SkyRider is HAPS (High Altitude Pseudo Satellite), lighter-than-air platform flying at an altitude of approximately 20km for weeks to months. It can fly missions up to 6 months with payloads up to 10kg and power consumption of 5kW and it can can keep geostationary position in winds up to 15m/s. SkyRider is designed for the main commercial markets such as Earth observation, navigation, telecommunications etc. It is designed for payloads up to 10 kg, managed both vertical and horizontal maneuvering and long-term station-keeping. Station-keeping is especially important for commercial and scientific Earth Observation applications.
Today, the stratosphere is an unjustly neglected layer of the atmosphere in terms of expanding technological infrastructure. We can talk about the so-called "forgotten height," because there is still no human technology or even infrastructure in the stratosphere. At the same time, the stratosphere has the advantage of an ideal height from the point of view for Earth Observation because aircrafts can never reach this height. Furthermore, at this altitude, there is already a permanent access to energy from the Sun, because otherwise the disturbing effects of the weather are associated with the lower troposphere.
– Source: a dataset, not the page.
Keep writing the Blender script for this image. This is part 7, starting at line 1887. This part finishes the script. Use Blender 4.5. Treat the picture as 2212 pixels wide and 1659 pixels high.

In addition, thanks to its low air density, the stratosphere allows HAPS to travel quickly on a global scale.
There seems to be a wide range of user commercial demands for services from the stratosphere. At present, there are occasional attempts for the longest possible stratospheric flight or at least a parabolic flight through the stratosphere. The simplest application today is disposable uncontrolled meteorological balloons, which perform measurements in flight (sometimes up to the stratosphere) and transmit data to the Earth by radio probe. It has been discharged for over 50 years several times a day. Leading global technology companies are trying to take a more sophisticated control of the stratosphere. Generally speaking, the rivalry of different concepts focuses on flight length, horizontal and vertical controllability (propulsion), ground segment quality, robust but lightweight energy system, communication links and especially the ability of station-keeping, ie the ability to "hang" in the stratosphere in defined position above the Earth. Obviously, such a concept will be in great demand once it has been designed and successfully tested. The last criterion of competition is also the cost of production and operation of such a system.